There are plenty of other federal countries that have many more basic provisions written out in their constitutions. States should get to decide certain things, but I don't want to be part of a union where Oklahoma has the option of stripping women of their rights if they choose. The other problem with our constitution is was written by people who think fundamentally differently, so the language can no longer be interpreted in terms of our language and contemporary legal culture. Almost every country in the world has a constitution that is less than 100 years old. Ours is more than double this. 

Tom Mansfield
Tom Mansfield

 The States' rights issue is spelled out pretty plainly in the Tenth Amendment.  The rights not specifically given to the federal government are reserved to the States and the People respectively.

The problem lies with the multitude of "interpretations" based on speculations that the Signers intent was deeper or different than what was written, perhaps even searching for different meanings in order to fulfill a particular agenda.  I don't see how those rights could be interpreted as anything different that what is written.

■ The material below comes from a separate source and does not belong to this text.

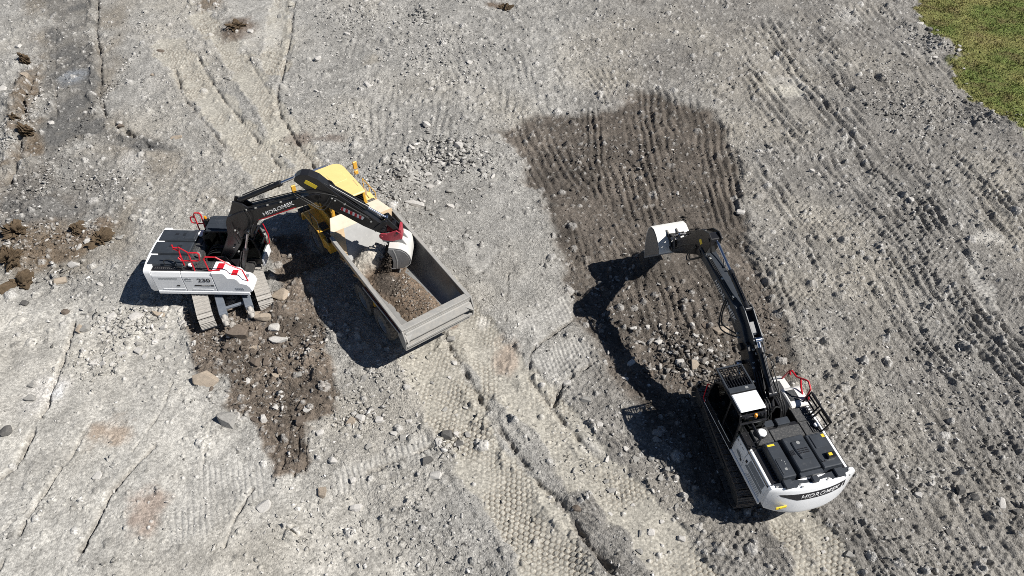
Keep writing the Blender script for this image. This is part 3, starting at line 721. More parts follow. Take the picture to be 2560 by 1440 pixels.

Take ObamaCare, for instance.  Where in the Constitution does it specifically state that the US Government has the right or obligation to:

A. Socialize healthcare?B. Force the People to purchase anything, including health insurance?C. Provide healthcare to anyone?

It does not.  Now someone who has a way with words and views the Constitution as a document that was written in riddles can twist it and spin it that way, and they do.  They do it so much, that two sides can spin the wording of a single amendment to mean two completely opposite things.   But that document was written so plainly, there really isn't room for interpretation.  And based on the way it was written, it's plain to me that the Authors said what they meant, and meant what they said.

You can rewrite it all you wan, but no matter how you word it, some liberal jackass will come along and spin it into something different.

If the federal government just the Constitution literally, so much money could be saved, so many lives would find balance, and once again, we could all once again enjoy Life, Liberty, and the pursuit of Happiness.